Copy every line, leaving nothing out and adding nothing.

◇ ◇ ◇ ◇ ◇ ◇ ◇

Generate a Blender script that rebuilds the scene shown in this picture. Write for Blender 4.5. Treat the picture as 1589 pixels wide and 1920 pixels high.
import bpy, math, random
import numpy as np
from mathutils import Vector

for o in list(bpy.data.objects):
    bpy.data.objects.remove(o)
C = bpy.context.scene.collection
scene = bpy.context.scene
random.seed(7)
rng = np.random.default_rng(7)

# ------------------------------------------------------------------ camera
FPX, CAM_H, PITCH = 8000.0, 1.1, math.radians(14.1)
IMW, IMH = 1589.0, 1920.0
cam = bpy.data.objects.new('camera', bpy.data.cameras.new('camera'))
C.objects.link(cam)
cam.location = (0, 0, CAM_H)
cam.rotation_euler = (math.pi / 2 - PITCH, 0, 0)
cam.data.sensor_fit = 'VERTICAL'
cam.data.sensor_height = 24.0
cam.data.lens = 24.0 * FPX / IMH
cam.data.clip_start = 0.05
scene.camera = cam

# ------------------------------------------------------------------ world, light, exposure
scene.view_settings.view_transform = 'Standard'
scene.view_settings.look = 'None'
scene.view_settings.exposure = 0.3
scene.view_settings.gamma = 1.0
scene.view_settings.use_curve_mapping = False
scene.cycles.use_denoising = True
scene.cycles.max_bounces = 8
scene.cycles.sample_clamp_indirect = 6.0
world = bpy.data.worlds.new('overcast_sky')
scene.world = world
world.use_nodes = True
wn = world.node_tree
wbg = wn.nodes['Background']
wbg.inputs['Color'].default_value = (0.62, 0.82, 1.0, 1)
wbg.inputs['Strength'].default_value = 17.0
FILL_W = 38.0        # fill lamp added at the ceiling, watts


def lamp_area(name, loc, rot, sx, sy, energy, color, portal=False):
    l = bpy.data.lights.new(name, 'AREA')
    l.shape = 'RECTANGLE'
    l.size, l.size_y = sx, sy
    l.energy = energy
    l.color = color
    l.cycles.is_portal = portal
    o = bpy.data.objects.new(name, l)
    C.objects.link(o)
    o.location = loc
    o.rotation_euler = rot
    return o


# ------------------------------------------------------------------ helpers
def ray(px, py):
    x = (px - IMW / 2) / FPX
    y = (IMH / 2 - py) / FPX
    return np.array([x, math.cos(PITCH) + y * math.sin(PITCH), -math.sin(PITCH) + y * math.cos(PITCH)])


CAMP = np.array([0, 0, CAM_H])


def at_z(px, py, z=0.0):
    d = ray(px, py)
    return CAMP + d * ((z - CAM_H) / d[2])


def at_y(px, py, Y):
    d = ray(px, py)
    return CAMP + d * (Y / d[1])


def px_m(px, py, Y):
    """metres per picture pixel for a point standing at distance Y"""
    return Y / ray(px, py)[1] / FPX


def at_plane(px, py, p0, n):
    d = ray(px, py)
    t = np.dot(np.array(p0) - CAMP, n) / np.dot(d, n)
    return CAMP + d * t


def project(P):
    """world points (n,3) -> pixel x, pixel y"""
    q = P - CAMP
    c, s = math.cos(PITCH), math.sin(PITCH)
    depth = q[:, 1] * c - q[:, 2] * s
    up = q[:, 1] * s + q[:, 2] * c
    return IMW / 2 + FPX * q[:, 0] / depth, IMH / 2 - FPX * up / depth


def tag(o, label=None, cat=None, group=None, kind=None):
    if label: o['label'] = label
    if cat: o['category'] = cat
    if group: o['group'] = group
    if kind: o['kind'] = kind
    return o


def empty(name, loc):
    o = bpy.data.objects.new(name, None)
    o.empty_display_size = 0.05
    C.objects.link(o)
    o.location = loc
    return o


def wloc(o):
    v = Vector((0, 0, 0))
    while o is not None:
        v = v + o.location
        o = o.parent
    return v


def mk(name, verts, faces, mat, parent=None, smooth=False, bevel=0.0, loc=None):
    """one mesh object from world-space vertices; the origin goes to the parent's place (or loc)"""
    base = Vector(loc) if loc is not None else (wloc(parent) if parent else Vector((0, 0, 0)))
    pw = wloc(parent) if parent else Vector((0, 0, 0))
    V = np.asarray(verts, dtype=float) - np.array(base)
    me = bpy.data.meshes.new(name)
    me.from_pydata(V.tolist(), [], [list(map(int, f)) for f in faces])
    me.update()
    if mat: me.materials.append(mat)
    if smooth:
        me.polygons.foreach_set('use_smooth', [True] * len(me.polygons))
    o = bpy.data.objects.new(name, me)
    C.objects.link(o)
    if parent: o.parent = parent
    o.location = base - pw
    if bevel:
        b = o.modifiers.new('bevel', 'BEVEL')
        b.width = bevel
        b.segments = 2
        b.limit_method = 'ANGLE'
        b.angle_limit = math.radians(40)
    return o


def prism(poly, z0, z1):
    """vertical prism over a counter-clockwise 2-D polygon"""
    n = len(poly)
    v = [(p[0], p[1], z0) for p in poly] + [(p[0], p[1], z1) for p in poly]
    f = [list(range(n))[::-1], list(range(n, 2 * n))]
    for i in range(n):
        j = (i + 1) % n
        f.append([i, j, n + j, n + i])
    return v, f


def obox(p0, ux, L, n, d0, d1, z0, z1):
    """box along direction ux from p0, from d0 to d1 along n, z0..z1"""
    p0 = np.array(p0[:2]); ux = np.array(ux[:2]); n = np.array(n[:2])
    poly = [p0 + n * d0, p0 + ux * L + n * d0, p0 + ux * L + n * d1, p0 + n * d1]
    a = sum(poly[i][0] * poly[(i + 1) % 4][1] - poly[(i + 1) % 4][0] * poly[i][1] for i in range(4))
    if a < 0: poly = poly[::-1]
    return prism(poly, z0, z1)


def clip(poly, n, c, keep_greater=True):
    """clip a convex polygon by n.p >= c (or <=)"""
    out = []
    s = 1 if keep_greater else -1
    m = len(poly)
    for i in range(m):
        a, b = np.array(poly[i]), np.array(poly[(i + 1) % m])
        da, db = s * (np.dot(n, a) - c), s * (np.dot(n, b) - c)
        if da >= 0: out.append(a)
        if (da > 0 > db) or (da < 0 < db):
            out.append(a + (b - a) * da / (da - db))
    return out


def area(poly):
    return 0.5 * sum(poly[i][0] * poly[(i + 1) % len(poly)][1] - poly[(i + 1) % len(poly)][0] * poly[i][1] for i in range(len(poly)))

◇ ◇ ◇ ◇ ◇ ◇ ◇

» **RESPONSE BELOW**
Generate a Blender script that rebuilds the scene shown in this picture. Write for Blender 4.5. Treat the picture as 1589 pixels wide and 1920 pixels high.
import bpy, math, random
import numpy as np
from mathutils import Vector

for o in list(bpy.data.objects):
    bpy.data.objects.remove(o)
C = bpy.context.scene.collection
scene = bpy.context.scene
random.seed(7)
rng = np.random.default_rng(7)

# ------------------------------------------------------------------ camera
FPX, CAM_H, PITCH = 8000.0, 1.1, math.radians(14.1)
IMW, IMH = 1589.0, 1920.0
cam = bpy.data.objects.new('camera', bpy.data.cameras.new('camera'))
C.objects.link(cam)
cam.location = (0, 0, CAM_H)
cam.rotation_euler = (math.pi / 2 - PITCH, 0, 0)
cam.data.sensor_fit = 'VERTICAL'
cam.data.sensor_height = 24.0
cam.data.lens = 24.0 * FPX / IMH
cam.data.clip_start = 0.05
scene.camera = cam

# ------------------------------------------------------------------ world, light, exposure
scene.view_settings.view_transform = 'Standard'
scene.view_settings.look = 'None'
scene.view_settings.exposure = 0.3
scene.view_settings.gamma = 1.0
scene.view_settings.use_curve_mapping = False
scene.cycles.use_denoising = True
scene.cycles.max_bounces = 8
scene.cycles.sample_clamp_indirect = 6.0
world = bpy.data.worlds.new('overcast_sky')
scene.world = world
world.use_nodes = True
wn = world.node_tree
wbg = wn.nodes['Background']
wbg.inputs['Color'].default_value = (0.62, 0.82, 1.0, 1)
wbg.inputs['Strength'].default_value = 17.0
FILL_W = 38.0        # fill lamp added at the ceiling, watts


def lamp_area(name, loc, rot, sx, sy, energy, color, portal=False):
    l = bpy.data.lights.new(name, 'AREA')
    l.shape = 'RECTANGLE'
    l.size, l.size_y = sx, sy
    l.energy = energy
    l.color = color
    l.cycles.is_portal = portal
    o = bpy.data.objects.new(name, l)
    C.objects.link(o)
    o.location = loc
    o.rotation_euler = rot
    return o


# ------------------------------------------------------------------ helpers
def ray(px, py):
    x = (px - IMW / 2) / FPX
    y = (IMH / 2 - py) / FPX
    return np.array([x, math.cos(PITCH) + y * math.sin(PITCH), -math.sin(PITCH) + y * math.cos(PITCH)])


CAMP = np.array([0, 0, CAM_H])


def at_z(px, py, z=0.0):
    d = ray(px, py)
    return CAMP + d * ((z - CAM_H) / d[2])


def at_y(px, py, Y):
    d = ray(px, py)
    return CAMP + d * (Y / d[1])


def px_m(px, py, Y):
    """metres per picture pixel for a point standing at distance Y"""
    return Y / ray(px, py)[1] / FPX


def at_plane(px, py, p0, n):
    d = ray(px, py)
    t = np.dot(np.array(p0) - CAMP, n) / np.dot(d, n)
    return CAMP + d * t


def project(P):
    """world points (n,3) -> pixel x, pixel y"""
    q = P - CAMP
    c, s = math.cos(PITCH), math.sin(PITCH)
    depth = q[:, 1] * c - q[:, 2] * s
    up = q[:, 1] * s + q[:, 2] * c
    return IMW / 2 + FPX * q[:, 0] / depth, IMH / 2 - FPX * up / depth


def tag(o, label=None, cat=None, group=None, kind=None):
    if label: o['label'] = label
    if cat: o['category'] = cat
    if group: o['group'] = group
    if kind: o['kind'] = kind
    return o


def empty(name, loc):
    o = bpy.data.objects.new(name, None)
    o.empty_display_size = 0.05
    C.objects.link(o)
    o.location = loc
    return o


def wloc(o):
    v = Vector((0, 0, 0))
    while o is not None:
        v = v + o.location
        o = o.parent
    return v


def mk(name, verts, faces, mat, parent=None, smooth=False, bevel=0.0, loc=None):
    """one mesh object from world-space vertices; the origin goes to the parent's place (or loc)"""
    base = Vector(loc) if loc is not None else (wloc(parent) if parent else Vector((0, 0, 0)))
    pw = wloc(parent) if parent else Vector((0, 0, 0))
    V = np.asarray(verts, dtype=float) - np.array(base)
    me = bpy.data.meshes.new(name)
    me.from_pydata(V.tolist(), [], [list(map(int, f)) for f in faces])
    me.update()
    if mat: me.materials.append(mat)
    if smooth:
        me.polygons.foreach_set('use_smooth', [True] * len(me.polygons))
    o = bpy.data.objects.new(name, me)
    C.objects.link(o)
    if parent: o.parent = parent
    o.location = base - pw
    if bevel:
        b = o.modifiers.new('bevel', 'BEVEL')
        b.width = bevel
        b.segments = 2
        b.limit_method = 'ANGLE'
        b.angle_limit = math.radians(40)
    return o


def prism(poly, z0, z1):
    """vertical prism over a counter-clockwise 2-D polygon"""
    n = len(poly)
    v = [(p[0], p[1], z0) for p in poly] + [(p[0], p[1], z1) for p in poly]
    f = [list(range(n))[::-1], list(range(n, 2 * n))]
    for i in range(n):
        j = (i + 1) % n
        f.append([i, j, n + j, n + i])
    return v, f


def obox(p0, ux, L, n, d0, d1, z0, z1):
    """box along direction ux from p0, from d0 to d1 along n, z0..z1"""
    p0 = np.array(p0[:2]); ux = np.array(ux[:2]); n = np.array(n[:2])
    poly = [p0 + n * d0, p0 + ux * L + n * d0, p0 + ux * L + n * d1, p0 + n * d1]
    a = sum(poly[i][0] * poly[(i + 1) % 4][1] - poly[(i + 1) % 4][0] * poly[i][1] for i in range(4))
    if a < 0: poly = poly[::-1]
    return prism(poly, z0, z1)


def clip(poly, n, c, keep_greater=True):
    """clip a convex polygon by n.p >= c (or <=)"""
    out = []
    s = 1 if keep_greater else -1
    m = len(poly)
    for i in range(m):
        a, b = np.array(poly[i]), np.array(poly[(i + 1) % m])
        da, db = s * (np.dot(n, a) - c), s * (np.dot(n, b) - c)
        if da >= 0: out.append(a)
        if (da > 0 > db) or (da < 0 < db):
            out.append(a + (b - a) * da / (da - db))
    return out


def area(poly):
    return 0.5 * sum(poly[i][0] * poly[(i + 1) % len(poly)][1] - poly[(i + 1) % len(poly)][0] * poly[i][1] for i in range(len(poly)))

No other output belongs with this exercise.